Tuesday, March 9, 2010

The planter LIIIIIVES!

The house sits alongside Main street, a white, peeling construction from the first half of 20th century. It is enclosed by a natural fence of yews, once bushes, now trees; it stares with unseen, curtained eyes into the dull shade of its guardian oaks.

There is a dozen houses like this one throughout Abingdon, some of which have been abandoned and shuttered up, and some of which still function as bed-and-breakfasts, or even modern ghost-castles for retired recluses. What makes this particular house different from all the rest is purple.

Purple.

We thought we were hallucinating, the first time we drove by it. The entire lawn was covered in seamless carpet of crocuses, a fuzzy blanket of petals. The effect was absolutely stunning.


Elrin's project

The planter is done! The construction has been filled with top soil, compost (about 6$) and 26 bulb flowers (2 containers, one of white-edged red tulips, and one of mixed tulips, daffodils and hyacinths; would have been 10$ ea., but I've gotten 5$ off the tulips, since their pot was broken). Yay for bargaining!
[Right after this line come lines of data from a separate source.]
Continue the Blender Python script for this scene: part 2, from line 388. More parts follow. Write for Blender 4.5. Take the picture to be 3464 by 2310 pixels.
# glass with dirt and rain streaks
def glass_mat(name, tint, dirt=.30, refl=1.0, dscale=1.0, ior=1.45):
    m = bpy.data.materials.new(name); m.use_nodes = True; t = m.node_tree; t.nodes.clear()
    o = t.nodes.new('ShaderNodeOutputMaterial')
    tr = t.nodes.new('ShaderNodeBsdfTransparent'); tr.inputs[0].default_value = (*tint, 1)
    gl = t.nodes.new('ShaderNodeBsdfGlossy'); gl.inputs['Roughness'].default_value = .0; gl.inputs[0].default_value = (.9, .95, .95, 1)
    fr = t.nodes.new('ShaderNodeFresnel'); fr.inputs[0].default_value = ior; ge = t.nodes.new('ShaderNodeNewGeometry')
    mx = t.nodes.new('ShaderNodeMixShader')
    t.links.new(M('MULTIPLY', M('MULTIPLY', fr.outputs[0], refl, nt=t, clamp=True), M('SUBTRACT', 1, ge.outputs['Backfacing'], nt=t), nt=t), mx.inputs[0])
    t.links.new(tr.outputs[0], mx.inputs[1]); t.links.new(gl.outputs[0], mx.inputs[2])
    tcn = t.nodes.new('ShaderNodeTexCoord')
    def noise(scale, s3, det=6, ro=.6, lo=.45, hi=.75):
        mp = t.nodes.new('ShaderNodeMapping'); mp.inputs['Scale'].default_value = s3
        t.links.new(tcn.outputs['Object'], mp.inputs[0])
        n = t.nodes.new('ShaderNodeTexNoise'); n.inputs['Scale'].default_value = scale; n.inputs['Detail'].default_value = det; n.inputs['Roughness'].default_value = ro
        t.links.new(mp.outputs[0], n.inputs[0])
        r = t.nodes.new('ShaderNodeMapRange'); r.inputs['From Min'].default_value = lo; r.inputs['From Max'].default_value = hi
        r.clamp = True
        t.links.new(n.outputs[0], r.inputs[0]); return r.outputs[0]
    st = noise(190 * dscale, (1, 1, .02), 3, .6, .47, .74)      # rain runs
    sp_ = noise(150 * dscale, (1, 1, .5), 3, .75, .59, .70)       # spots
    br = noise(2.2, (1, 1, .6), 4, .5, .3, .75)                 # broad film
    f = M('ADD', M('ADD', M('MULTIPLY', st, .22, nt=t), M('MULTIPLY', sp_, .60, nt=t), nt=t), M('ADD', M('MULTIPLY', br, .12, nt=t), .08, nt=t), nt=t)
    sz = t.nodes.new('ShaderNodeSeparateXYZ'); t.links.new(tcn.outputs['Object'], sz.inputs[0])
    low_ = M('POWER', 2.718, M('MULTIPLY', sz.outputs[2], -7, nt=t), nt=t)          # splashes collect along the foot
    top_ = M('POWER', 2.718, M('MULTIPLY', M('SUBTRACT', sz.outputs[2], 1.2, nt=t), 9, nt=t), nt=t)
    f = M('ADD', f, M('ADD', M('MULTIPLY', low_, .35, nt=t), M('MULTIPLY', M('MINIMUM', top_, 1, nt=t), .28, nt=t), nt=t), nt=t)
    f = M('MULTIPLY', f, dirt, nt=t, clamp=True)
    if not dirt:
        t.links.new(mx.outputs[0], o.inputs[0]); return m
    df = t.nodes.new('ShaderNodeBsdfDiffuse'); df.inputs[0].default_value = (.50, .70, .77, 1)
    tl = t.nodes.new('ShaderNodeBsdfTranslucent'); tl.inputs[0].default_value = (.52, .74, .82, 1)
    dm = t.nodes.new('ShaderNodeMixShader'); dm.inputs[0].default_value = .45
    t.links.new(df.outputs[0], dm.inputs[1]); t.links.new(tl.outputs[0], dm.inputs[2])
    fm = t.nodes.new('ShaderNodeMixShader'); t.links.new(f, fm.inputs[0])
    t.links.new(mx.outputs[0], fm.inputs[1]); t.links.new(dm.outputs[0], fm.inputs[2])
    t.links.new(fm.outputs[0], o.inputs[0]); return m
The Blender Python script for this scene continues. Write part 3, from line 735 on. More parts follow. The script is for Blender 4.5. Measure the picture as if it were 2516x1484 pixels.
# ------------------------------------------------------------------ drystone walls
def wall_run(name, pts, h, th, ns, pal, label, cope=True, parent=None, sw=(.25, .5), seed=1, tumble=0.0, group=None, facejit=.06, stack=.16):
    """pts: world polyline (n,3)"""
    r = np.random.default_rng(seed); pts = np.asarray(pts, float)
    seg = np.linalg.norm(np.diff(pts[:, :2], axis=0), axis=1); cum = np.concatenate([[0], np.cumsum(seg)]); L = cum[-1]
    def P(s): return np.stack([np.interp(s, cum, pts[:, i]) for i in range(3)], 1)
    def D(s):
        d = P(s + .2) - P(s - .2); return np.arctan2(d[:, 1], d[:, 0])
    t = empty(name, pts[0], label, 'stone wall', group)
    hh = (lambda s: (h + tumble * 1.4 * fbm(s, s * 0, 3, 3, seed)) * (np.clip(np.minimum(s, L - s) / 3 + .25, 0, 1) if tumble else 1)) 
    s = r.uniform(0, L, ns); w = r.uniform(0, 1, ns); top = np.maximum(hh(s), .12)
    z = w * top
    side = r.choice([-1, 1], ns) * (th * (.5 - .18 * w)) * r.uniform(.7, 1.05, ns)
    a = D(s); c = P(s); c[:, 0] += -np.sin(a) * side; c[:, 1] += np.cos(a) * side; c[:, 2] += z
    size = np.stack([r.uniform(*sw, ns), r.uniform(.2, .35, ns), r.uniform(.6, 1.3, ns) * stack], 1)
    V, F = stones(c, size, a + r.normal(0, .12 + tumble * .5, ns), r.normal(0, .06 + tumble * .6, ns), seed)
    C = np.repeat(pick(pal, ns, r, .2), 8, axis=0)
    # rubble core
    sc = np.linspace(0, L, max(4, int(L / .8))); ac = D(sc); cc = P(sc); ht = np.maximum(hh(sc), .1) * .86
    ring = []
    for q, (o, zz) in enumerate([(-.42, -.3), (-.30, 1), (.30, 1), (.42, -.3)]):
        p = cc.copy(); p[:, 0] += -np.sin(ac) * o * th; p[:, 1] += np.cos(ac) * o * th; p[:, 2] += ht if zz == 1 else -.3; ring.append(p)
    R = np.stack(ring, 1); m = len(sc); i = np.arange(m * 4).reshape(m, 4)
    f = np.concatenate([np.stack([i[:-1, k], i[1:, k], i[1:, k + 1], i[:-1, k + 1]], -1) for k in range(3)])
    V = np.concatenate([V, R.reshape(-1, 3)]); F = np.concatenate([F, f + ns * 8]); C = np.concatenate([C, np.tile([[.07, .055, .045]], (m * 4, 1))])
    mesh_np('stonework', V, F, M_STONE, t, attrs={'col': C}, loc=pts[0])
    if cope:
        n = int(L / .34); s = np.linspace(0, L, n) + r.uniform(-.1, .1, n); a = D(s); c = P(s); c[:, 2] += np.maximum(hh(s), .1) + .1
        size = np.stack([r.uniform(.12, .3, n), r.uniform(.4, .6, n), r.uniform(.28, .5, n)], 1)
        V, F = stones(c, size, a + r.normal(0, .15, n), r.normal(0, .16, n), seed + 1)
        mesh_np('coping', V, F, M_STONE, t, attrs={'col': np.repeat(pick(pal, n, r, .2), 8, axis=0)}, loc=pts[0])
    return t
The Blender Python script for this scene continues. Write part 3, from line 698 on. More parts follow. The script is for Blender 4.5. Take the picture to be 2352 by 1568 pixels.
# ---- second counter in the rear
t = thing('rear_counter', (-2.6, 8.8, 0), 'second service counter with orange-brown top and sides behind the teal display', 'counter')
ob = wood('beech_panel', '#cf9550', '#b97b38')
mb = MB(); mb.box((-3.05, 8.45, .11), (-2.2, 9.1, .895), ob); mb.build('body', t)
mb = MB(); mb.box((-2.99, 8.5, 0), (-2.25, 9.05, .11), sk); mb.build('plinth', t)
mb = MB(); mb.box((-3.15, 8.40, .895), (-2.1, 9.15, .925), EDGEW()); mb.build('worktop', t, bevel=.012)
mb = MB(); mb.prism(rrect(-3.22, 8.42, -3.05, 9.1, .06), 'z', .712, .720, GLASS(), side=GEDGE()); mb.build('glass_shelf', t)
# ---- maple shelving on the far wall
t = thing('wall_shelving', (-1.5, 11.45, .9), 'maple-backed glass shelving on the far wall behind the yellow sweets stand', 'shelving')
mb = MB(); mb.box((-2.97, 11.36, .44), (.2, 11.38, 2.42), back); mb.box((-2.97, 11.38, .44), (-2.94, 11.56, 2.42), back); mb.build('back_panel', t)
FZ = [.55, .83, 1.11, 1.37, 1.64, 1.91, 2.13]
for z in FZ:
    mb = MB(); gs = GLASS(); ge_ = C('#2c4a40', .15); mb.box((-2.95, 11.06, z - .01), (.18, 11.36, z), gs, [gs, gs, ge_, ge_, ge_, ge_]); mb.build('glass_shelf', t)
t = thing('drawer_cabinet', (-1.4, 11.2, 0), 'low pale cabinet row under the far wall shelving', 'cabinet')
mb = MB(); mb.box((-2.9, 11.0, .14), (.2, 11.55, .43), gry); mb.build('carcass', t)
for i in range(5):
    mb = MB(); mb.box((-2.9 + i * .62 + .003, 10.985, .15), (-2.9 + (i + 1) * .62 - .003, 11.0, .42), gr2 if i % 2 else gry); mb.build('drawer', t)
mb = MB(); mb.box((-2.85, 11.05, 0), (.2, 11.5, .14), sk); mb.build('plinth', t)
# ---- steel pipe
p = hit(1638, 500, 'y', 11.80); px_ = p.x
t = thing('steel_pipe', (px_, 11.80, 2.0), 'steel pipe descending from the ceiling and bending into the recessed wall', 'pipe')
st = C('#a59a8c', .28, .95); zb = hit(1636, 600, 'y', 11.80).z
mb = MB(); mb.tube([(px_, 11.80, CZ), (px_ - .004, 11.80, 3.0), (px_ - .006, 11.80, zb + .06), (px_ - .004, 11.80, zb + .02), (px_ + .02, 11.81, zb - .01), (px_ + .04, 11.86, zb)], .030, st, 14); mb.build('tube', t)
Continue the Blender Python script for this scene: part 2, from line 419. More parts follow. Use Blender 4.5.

I've of a firm opinion that 4 screws on either end (total) is -not- enough to hold the thing together, and that it will warp/pop apart/explode after the next rain.

Elrin remains stoutly optimistic.



Hiking


The hiking over the weekend (mostly in Sugar Hollow park, but some downtown Abingdon, too) brought sightings of additional plants (deadnettle and bitter cress, according to Gardenweb folks). Brownie points for guessing which is which.



Hint: deadnettle leaves look a bit like regular nettle ones.




Since a major warm spell’s been upon us, ground’s been unthawing, and, in some places, forming this interesting patchwork of vertical ice crystals. They fall over if you poke at them, creating a sort of fur effect.



This is what a chunk of the stuff looks like, atop a glove..




Plants

African violets continue to bloom. Sadly, none of them are what you'd call 'pure white'. Also, a leaf of curly purple-green one finally decided to grace the world with some babies. This time around, there's actually more than one of them.



Non-variegated spider plant (grown from seed, thank you very much) has decided to send off a single off-shoot, which ended in a tuft of flower buds rather than little green plantlet. The plantlet might develop later on, but even if it does not, I'd have found this tuft of flowers interesting by comparison.

Potted grape hyacinths are about spent; if weather will continue on being as warm as it's been this weekend, they're going outside with the rest of the bulb flowers.

The mosaic plant (a 1.50$ purchase from the clearance shelf at Lowe's) may be in serious need for repotting, as are 3 out of 4 seed-grown lemons. ... and then there are individual growths of some sort of sedum and a few Russian cactus off-shoots, that really need their own containers...

Russia has no cacti, you say?

Well, no.

Therein lies a story.

(Third person point of view starts here.)

In the pre-9/11 days, little Errant brought to the US of A three cactus babies from a potted plant that's been in her family for something like 20 years. The first one she stuck in a pot and proceeded to drag around with her to Illinois, Indiana, Iowa, and, just now, Virginia. The other two went to Err's mom, to live contentedly in a single pot, and grow fat'n'happy.

The first Russian cactus (labeled as Jeremy and Lawrence at different times, for humor's sake) has been sunburnt, beaded, rubbed against by a variety of cats, and, once, dropped. Its longevity through times of trouble is an inspiration to us all. Or to Err, anyway.

(Third person point of view ends here.)

Hereafter referred to as Lawremy, the cactus has stubbornly refused to bloom, despite its large size. Instead, it insisted on asexually propagating at an alarming speed, while occasionally shooting off an extra rib from the top. If the house was burning down and I had to rush in to save any single plant, Lawremy would be it.

Others would've included the aloe, parent-plant of which was originally saved from a frigid ceramics studio during boarding school days, a kalanchoe (mother of millions), gotten in my first-ever horticulture class, and a variegated dwarf sansevieria, which was a product of a friendship with a graduate student in the horticulture department back in the university days.

After all, potted plants with stories to them are just that much more special.


Birds

White crowned/throated sparrows have been all but replaced by song sparrows in the adjacent bushes. I hope some of the latter end up nesting in viewing distance..



Monday morning, we've also got a chance to hear a rather odd blue jay vocalization: a sort of two-toned call, rather loud and shrill. The call was repeated a few times, as the bird hopped from branch to branch. Not sure what that was all about.

But Tuesday was a –real- treat. A red-breasted woodpecker on the feeder! You know something exciting is spotted, when Elrin interrupts scone-making with a “ComeherecomeherecomeherecomehereFAST” in a low, urgent tone of voice.